Sucede que o Juízo central criminal de Vila do Conde não surge aqui em conflito, ao invés dos de Lisboa e do Porto que não só denegam a competência territorial própria como a atribuem ao outro.
Não obstante, nada nos impede de, adiantando serviço, decidir já da atribuição de competência territorial ao Juízo central criminal de Vila do Conde por aplicação do critério do art.º 28.º al.ª c) do CPP, uma vez que foi, conforme referido, na sua jurisdição que primeiramente houve notícia do crime de burla qualificada que é o mais gravemente punido do concurso de crimes pelos quais os coarguidos vêm acusados e pronunciados nestes autos.
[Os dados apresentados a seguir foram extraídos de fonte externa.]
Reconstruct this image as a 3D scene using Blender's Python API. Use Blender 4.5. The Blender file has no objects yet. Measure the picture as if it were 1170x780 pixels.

Assim mesmo decidimos nos conflitos de competência n.ºs 54/22.9TELSB-A.S1, por decisão datada de 02-07-2024, e 47/17.8JAAVR-B.P1.S1, decisão datada de 18-06-2024.
i) dispositivo:
Pelo que, de conformidade com o exposto decido, nos termos do art. 36º n.º 1 do CPP, resolver o conflito negativo surgido nos autos, atribuindo a competência territorial para o processamento dos mesmos e o julgamento em 1ª instância, ao Juízo central criminal de Vila do Conde (para o qual deve remeter-se o processo).
O Presidente da 3ª secção criminal do Supremo Tribunal de Justiça
Nuno Gonçalves
________
1. O despacho da Exma. Juíza de Instrução: “(…) remeta à distribuição para julgamento, em processo comum, com intervenção do Tribunal Colectivo”.
2. Comentário do Código de Processo Penal, 4.ª edição atualizada, Universidade Católica Editora, p. 114.
3. Curso de Processo Penal, I, p. 211.
4. “Sujeitos Processuais Penais: O Tribunal”, Faculdade de Direito da Universidade de Coimbra, 2015/2016, disponível em https://.apps.uc.pt/mypage/faculty/nbrandao/pt/003.
5. Acórdão do TC n.º 158/2003, Processo n.º 107/03, in https://www.tribunalconstitucional.pt/tc/acordaos/20030158.html.
6. Supremo Tribunal de Justiça, Acórdão de 06-10-2004, processo n.º 04P1139
7. Germano Marques da Silva, Curso de Processo Penal, vol. III, p. 52, 2000.